I am not part of that bold generation who like the laser beam to be shining on me all the time. In truth, it makes me feel slightly uneasy. However, I’m going to share with you my ten point reality check which will guide my sixty second year beginning with the least talked about. I’m not self-pitying or looking for sympathy, in case you think I am. These are the facts.

  • I am a year older than I claim. I mean, my birthday marks the end of my 62nd year on Planet Earth and the beginning of my 63rd. Same for all of us.
  • There are many things I can no longer do comfortably. One of my birthday gifts is a walking pole. Call it Nordic, Martian, what you will, but the reality is that I need support when climbing the mountain sides in my beloved Peak District.
  • My weakened eyesight and poor spatial awareness means I am a danger on the road. I can no longer fantasise about driving again. My optician doesn’t recommend it.
  • I miss going out to work. Writing at home is a lonely business. I am lonely. That’s the truth.
  • No longer as confident as I once was, I rely more on other people for validation. This year I won’t look for it from social media. Only from people whose opinions I trust.
  • For those of you who’ve ever  listened to Garrison Keillor on the radio and the tales of Lake Wobegon, “where the children are above average”, - that’s me.  I wanted to be able to hold clever conversations, be an eloquent writer, an artist… all sorts of things but the truth is… I sit at 6.5/10. Even my fitness level hovers around that.
  • I’m a decent person. I try to help people where I can and don’t expect anything back.
  • I’ve learned to accept what I can’t change and I’ve let go of controlling outcomes but I overthink. I am my harshest critic.
  • I try to listen more than I talk and I don’t offer opinions unless I am asked for them.  These days I think more about “Other” than Me. I also think about death. A lot.
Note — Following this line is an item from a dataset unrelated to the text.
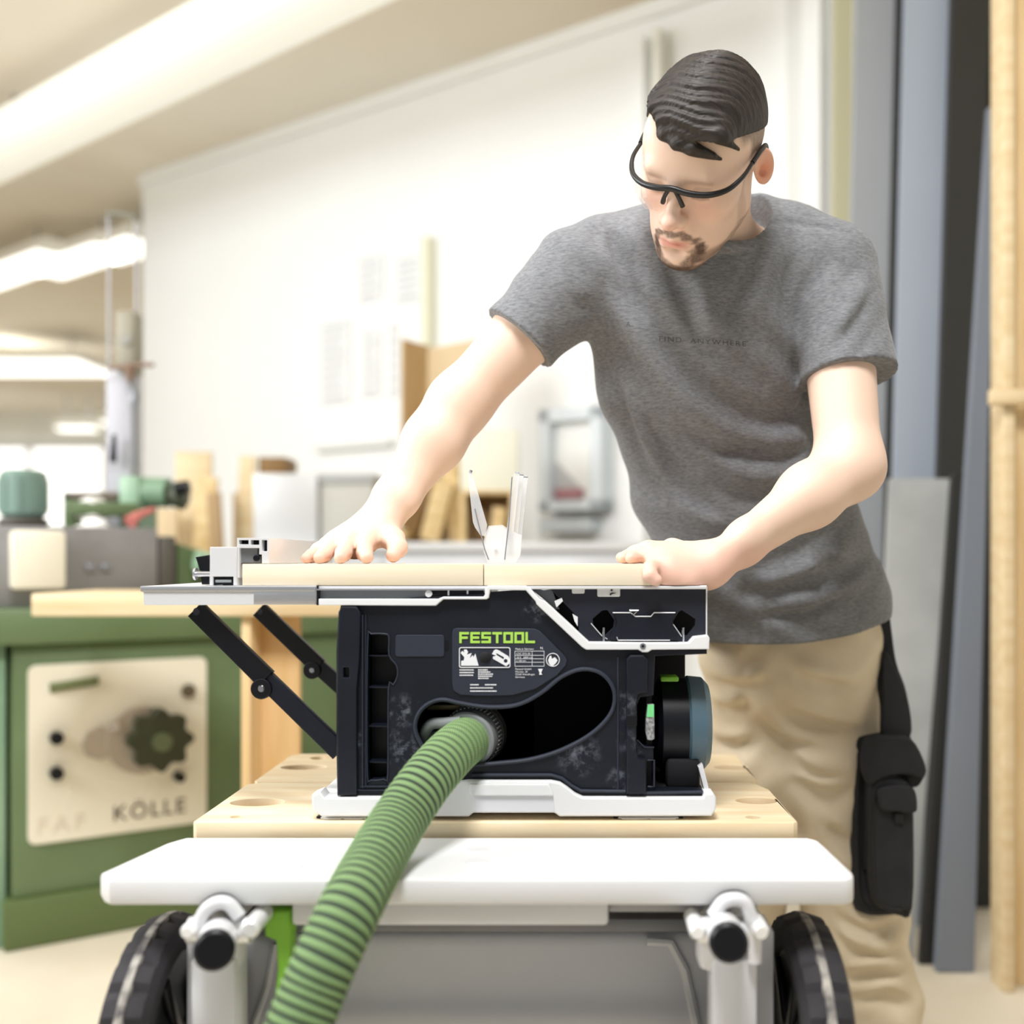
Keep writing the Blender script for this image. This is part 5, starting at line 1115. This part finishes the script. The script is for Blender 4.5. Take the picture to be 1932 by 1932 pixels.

My list is much longer than this, but I appreciate stuff like this can become monotonous. Reality checks are important if we are to find a level of acceptance about our limitations at any given time. This way we can clear the decks of the pressures we put on ourselves and move along our individual path, one step at a time.

It’s Blue Monday. My birthday is tomorrow. January 16th. According to the astrologers, there’s a mega planetary line up on that day. A stellium of six planets. It’s supposed to bring positive changes. That’s good. It might lift the melancholy that sits on my shoulders every winter, like a damp tea-towel.

Happy birthday to all Capricorns reading this. Keep climbing that mountain but settle where it feels the most comfortable.



A setting for your novel

So many books I read are set in major cities, especially London, so when I decided to set The Cruelty of Lambs in Birmingham (UK), some people were really surprised.  ‘Birmingham? What on earth for? There’s nothing there!’ Or worse, ‘Nobody’s going to want to read a book set in Birmingham.’

  In my thinking aloud this week, I’ve decided to talk a little bit about choosing a setting for your novel, although I could have a rant about how Birmingham is as good as anywhere for a book and the fact that the city has got over a hundred green spaces including 2,400 acres of parkland in Sutton Park on the north side of the city. The Future Can’t Wait, my new novel coming out this September, features this treasure of a woodland complete with ponies and deer.

  Right now I am writing this from the village of Olden in Nordfjord, with snow -capped mountains in the background, a mixed hillside of conifers and birch trees and multi-coloured wooden houses nestled into the clearings, a sliver of a road connecting them to the village. Already this is giving me some ideas of a possible short story. Check out my new 1 min video Where to Set your Novel which shows the scenery I’m describing.

  Choosing an unfamiliar backdrop can be fun as it means you can travel to do some research. I tend to visit a place to write in the atmosphere which you can’t get from secondary resources. It’s the sounds, the smells and the chatter of the locals that provide the depth to a story although many people have successful written about places they’ve never visited, the danger being you can make major errors that are picked up by people with local knowledge.

   Try being a tourist in your home town and see it through the eyes of a stranger. Look above the shop fronts at the architectural gems or study a cluster a trees at the end of your road and see what makes them a bit special.  Focus on anything that you might take for granted but that a visitor to your story might find fascinating. A medieval building tucked behind a factory of block of  60s flats might go unnoticed by people passing on the bus to work but you can throw a light onto these hidden gems and write a whole story around them. Consider the different periods of time and the changes in everyday life and work. What are the connections between then and now?  One of the best ways to do this is by taking a walk with a local guide or talking to the staff at the tourist information centre.

  I’ve lived overseas, including Iran which I prefer to call Persia and could write several novels set in different time periods which would now doubt fascinate and appal some people. For my third novel, I chose to return to my Peak District roots which still requires going ‘home’ to get a renewed feel of the place and check up on what’s changed over the passage of time.

  My holiday reading has included The Trouble with Goats and Sheep by Joanne Cannon, a fellow Derbyshire writer. She could have set her story anywhere but the mere mention of some places I know gave me a cosy feeling. I felt we could have gone to school together in the sweltering summer of 1976 which is one of the key time period for her debut. What I really liked was that all the characters live in the same street.

I guess my message is this. Don’t think you have to make a setting exotic or dangerous or that you should write like a travelogue. Leave that to the tourism marketers. Write a good story even if it’s about life at the end of your road.